Bullock was willing to put herself through one of the toughest shoots she’s ever endured for the opportunity to work with Cuarón years. “Alfonso’s the only reason,” says Bullock of the decision to choose Gravity as her first major role after winning the Best Actress Oscar for The Blind Side. She praises the “mind-blowing surprise” in the Mexican director’s features, which include Y Tu Mama Tambien (2002), Children Of Men (2006) and Harry Potter And The Prisoner Of Azkaban (2004). His latest, which he co-wrote with son Jonas, features several mind-blowing set-pieces of its own. In one, Bullock and Clooney are tethered together in a desperate, oxygen-depleting race to a disused Russian space station, colliding against each other as the terrifying sea of satellite debris re-enters their orbit.
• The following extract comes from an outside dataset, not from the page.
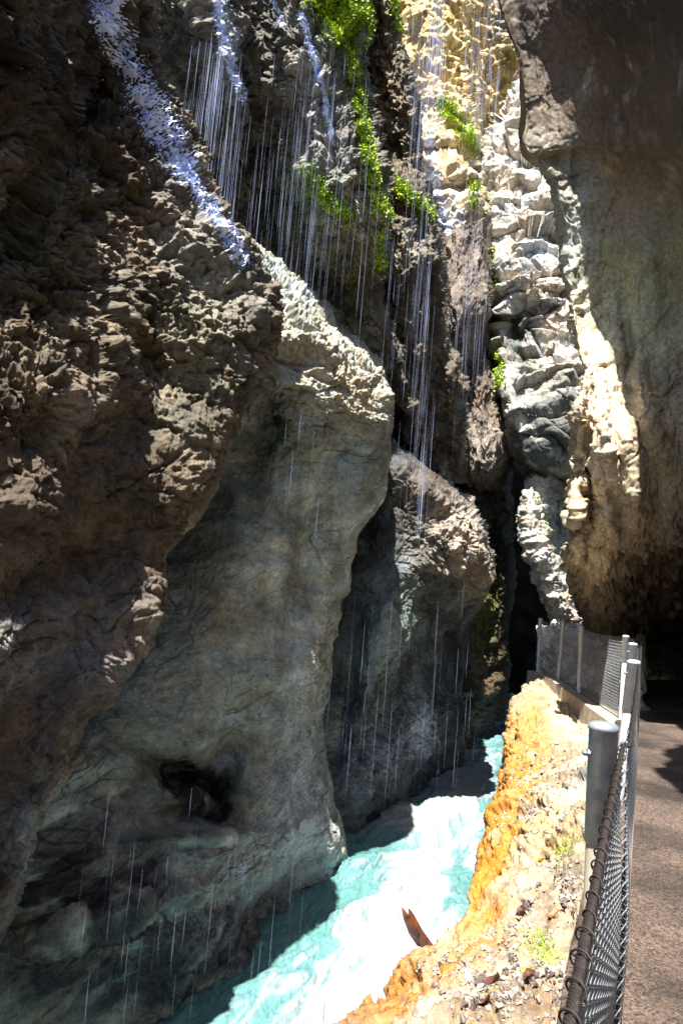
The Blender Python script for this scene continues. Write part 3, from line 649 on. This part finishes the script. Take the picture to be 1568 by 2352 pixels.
L.new(n1.outputs['Fac'], r1.inputs[0])
r2 = N.new('ShaderNodeValToRGB'); e = r2.color_ramp.elements; e[0].position = .05; e[0].color = (.2, .2, .2, 1); e[1].position = .95; e[1].color = (2.0, 1.95, 1.9, 1)
sp = N.new('ShaderNodeSeparateColor'); L.new(v1.outputs['Color'], sp.inputs[0]); L.new(sp.outputs[0], r2.inputs[0])
mm = N.new('ShaderNodeMix'); mm.data_type = 'RGBA'; mm.blend_type = 'MULTIPLY'; mm.inputs[0].default_value = .8
L.new(r1.outputs[0], mm.inputs[6]); L.new(r2.outputs[0], mm.inputs[7]); L.new(mm.outputs[2], b.inputs['Base Color'])
bp = N.new('ShaderNodeBump'); bp.inputs['Strength'].default_value = .6; bp.inputs['Distance'].default_value = .012
ad = N.new('ShaderNodeMath'); ad.operation = 'ADD'; L.new(sp.outputs[0], ad.inputs[0]); L.new(n2.outputs['Fac'], ad.inputs[1]); L.new(ad.outputs[0], bp.inputs['Height'])
L.new(bp.outputs[0], b.inputs['Normal']); b.inputs['Roughness'].default_value = .75
rock('path', pr, 700, 200, 'gritty concrete footpath cut into the gorge wall beside the fence', 'path', mat=pathm, world=True, flip=-1.0,
     amps=(.015, .008, .004, .003), scl=(1., .4, .12, .03), palette=[(.2, .2, .2), (.3, .3, .3)])

# ================================================================== far kerb wall
conc = plain('concrete', (.46, .40, .32), .85, noise=(.28, .24, .19), bump=.5, nscale=9)
kv = []
kpts = [(9.9, float(fpt(9.9)))] + [(a, b) for a, b in FENCE[4:]]; kpts[-1] = (kpts[-1][0]+.2, kpts[-1][1])
for i, (y, x) in enumerate(kpts):
    a = kpts[max(i-1, 0)]; c = kpts[min(i+1, len(kpts)-1)]
    t = np.array([c[1]-a[1], c[0]-a[0]]); t /= np.linalg.norm(t); nrm = np.array([-t[1], t[0]])  # to the left
    for (s_, z) in ((.26, -1.1), (.22, .03), (.205, .05), (-.16, .05), (-.18, .03), (-.18, -.2)):
        kv.append((x + nrm[0]*s_, y + nrm[1]*s_, z + FAR_Z))
kv = resample(np.array(kv).reshape(len(kpts), 6, 3), 5, None)
kf = []
for i in range(4):
    for j in range(5): kf.append((i*6+j, i*6+j+1, (i+1)*6+j+1, (i+1)*6+j))
kf += [tuple(range(6)), tuple(24+j for j in range(6))[::-1]]
o = mesh_obj('kerb', kv.reshape(-1, 3), kf, conc, smooth=False)
tag(o, 'weathered concrete kerb wall under the far bend of the fence', 'kerb', kind='structure')

# ================================================================== FENCE
galv = plain('galvanised_steel', (.36, .41, .48), .42, .45, noise=(.24, .28, .34), nscale=22, bump=.15)
galvf = plain('galvanised_steel_sun_tint', (.66, .70, .76), .5, .15, noise=(.5, .54, .6), nscale=18, bump=.1)  # lighter copy for the far posts, sunlight put into the colour
galvl = plain('pale_pipe', (.52, .50, .42), .6, .1, noise=(.40, .37, .28), nscale=10)
wirem = plain('mesh_wire', (.62, .64, .68), .4, .25)
wiref = plain('mesh_wire_sun_tint', (.85, .87, .9), .5, 0, noise=(.75, .77, .8))  # whiter copy for the far bays, sunlit look put into the colour
cablem = plain('rusty_cable', (.035, .026, .024), .6, .3, noise=(.018, .014, .014), nscale=60)
fence = bpy.data.objects.new('chain_link_fence', None); COL.objects.link(fence)
tag(fence, 'galvanised chain-link fence with capped round posts along the edge of the path', 'fence')
fence.location = (1.0, 2.57, 0)
def fch(name, mb, mat, smooth=True, parent=None):
    o = mb.build(name, mat, None, smooth)
    o.parent = parent or fence
    o.matrix_parent_inverse = Matrix.Translation((-1.0, -2.57, 0))
    return o
H = 1.2
posts = FENCE[1:]
for i, (y, x) in enumerate(posts):
    R = .052
    lean = [(.0, 0), (.10, 0), (0, 0), (.02, 0), (-.01, 0), (.05, 0), (0, 0)][i]
    a = np.arange(28)*2*math.pi/28
    def ring(r, z): return np.stack([x + lean[0]*(z-0) * .8 - lean[0]*.4 + r*np.cos(a), y + r*np.sin(a), np.full(28, z)], -1)
    low = MB(); rings = [ring(R-.006, -.3 + (FAR_Z if y > 11 else 0)), ring(R-.006, H-.42)]
    F = [(j, (j+1) % 28, 28+(j+1) % 28, 28+j) for j in range(28)]
    low.add(np.concatenate(rings), F)
    base = fch('post', low, galvl if i < 1 else galvf)
    up = MB(); prof = [(R-.006, H-.425), (R, H-.425), (R, H-.014), (R+.003, H-.012), (R+.004, H-.004), (R+.001, H+.006), (R*.8, H+.014), (R*.4, H+.018), (.001, H+.019)]
    vv = np.concatenate([ring(r, z) for r, z in prof])
    F = [(k*28+j, k*28+(j+1) % 28, (k+1)*28+(j+1) % 28, (k+1)*28+j) for k in range(len(prof)-1) for j in range(28)]
    up.add(vv, F)
    s_ = up.build('post_sleeve', galv if i < 1 else galvf); s_.parent = base
    s_.matrix_parent_inverse = Matrix.Identity(4); s_.parent = base
    s_.matrix_parent_inverse = (Matrix.Translation((-1.0, -2.57, 0)) @ Matrix.Translation((1.0, 2.57, 0)))
    for zz in ((H-.10,) if i < 2 else (H-.10, H-.40, H-.75, .02)):
        cx = x + lean[0]*zz*.8 - lean[0]*.4
        if 1:
            bl = MB(); bl.tube([(cx-R-.028, y-.01, zz), (cx-R+.01, y-.01, zz)], .006, 8)
            bl.tube([(cx-R-.010, y-.01, zz), (cx-R-.002, y-.01, zz)], .014, 6)
            bl.tube([(cx-R-.024, y-.01, zz), (cx-R-.016, y-.01, zz)], .011, 6)
            q = bl.build('bolt', galv, None, False); q.parent = base; q.matrix_parent_inverse = (Matrix.Translation((-1.0, -2.57, 0)) @ Matrix.Translation((1.0, 2.57, 0)))
# line of the mesh, offset to the path side of the posts
fl_pts = []
CY, CX = [.0, .84, 1.48, 2.5, 3.85], [-.08, .31, .60, 1.07, 1.70]
for y in np.arange(.25, 18.3, .01):
    xx = np.interp(y, CY, CX) if y < 2.5 else fpt(y) + (.105 if y < 11.2 else .105*max(0, 1-(y-11.2)/.6) + .03)
    fl_pts.append((xx, y))
fl_pts = np.array(fl_pts)
seg = np.linalg.norm(np.diff(fl_pts, axis=0), axis=1); cum = np.concatenate([[0], np.cumsum(seg)]); LEN = cum[-1]
def at_s(s):
    return np.array([np.interp(s, cum, fl_pts[:, 0]), np.interp(s, cum, fl_pts[:, 1])])
def sag(s):                         # cable and wire hang a little between posts
    ps = [np.interp(y, fl_pts[:, 1], cum) for y, x in posts]
    ps = [-2.6] + ps
    for a, b_ in zip(ps[:-1], ps[1:]):
        if a <= s <= b_: t = (s-a)/(b_-a); return -.035*4*t*(1-t)*(1 if a > 0 else 0)
    return 0
cab = MB()
ss = np.arange(0, LEN, .04)
core = np.array([[*at_s(s), H-.03+sag(s)] for s in ss])
core[:, 0] -= .0
cab.tube(core, .0068, 8)
near = np.arange(0, 6.0, .006)      # strands laid round the core
cn = np.array([[*at_s(s), H-.03+sag(s)] for s in near])
tn = np.gradient(cn, axis=0); tn /= np.linalg.norm(tn, axis=1)[:, None]
sx = np.cross(tn, [0, 0, 1]); sx /= np.linalg.norm(sx, axis=1)[:, None]; sz = np.cross(sx, tn)
for k in range(5):
    ph = near/.045*2*math.pi/1.0 + k*2*math.pi/5
    cab.tube(cn + .0060*(np.cos(ph)[:, None]*sx + np.sin(ph)[:, None]*sz), .0032, 5)
fch('cable', cab, cablem)
wrap = MB()   # goes into the mesh of the first bays
for s0 in np.arange(.05, 11.8, .075):   # hooks of the mesh turned over the cable
    c = np.array([*at_s(s0), H-.03+sag(s0)]); t = at_s(s0+.02)-at_s(s0); t /= np.linalg.norm(t); t3 = np.array([t[0], t[1], 0]); sd = np.array([t[1], -t[0], 0])
    th = np.linspace(-.5, 1.55*math.pi, 15); rr_ = .0115 + random.uniform(-.002, .004)
    pts = [c + rr_*(math.cos(u)*sd + math.sin(u)*np.array([0, 0, 1])) + t3*(.03*u/6) for u in th]
    wrap.tube(pts, .0017, 5)
    if random.random() < .35:
        tl = c + rr_*(math.cos(th[-1])*sd + math.sin(th[-1])*np.array([0, 0, 1]))
        wrap.tube([tl, tl + np.array([-.012, .01, -.012]), tl + np.array([-.02, .0, -.004])], .002, 4)
fch('spiral_binding', wrap, cablem)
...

“George and I were never bouncing off each other,” smiles Bullock. “We would physically perform the motions, the swinging and the grabbing, in tiny little pieces. ‘Your legs are banging against this!’ So you do that for half a day, and you go to the next set: ‘This is where you fly up and grab the latch’. Then they sew it all together and animate your bodies.”

Fortunately for Bullock, all that effort didn’t go to waste. Gravity opened the Venice Film Festival to gushing reviews and has marched to the front of the awards-season queue, as well as confirming what we already knew: that given a role like Stone, Bullock is one of Hollywood’s most convincing and empathetic actresses. She wholly embraced Gravity’s message of finding self-belief where none seemingly exists.

“That’s a theme that resonates with every person on this planet, I think,” she states. “The debris in the film is everyone’s debris and adversity. We’re all going to get hit with it at different times in our lives. It’s how you navigate through it without getting lost.”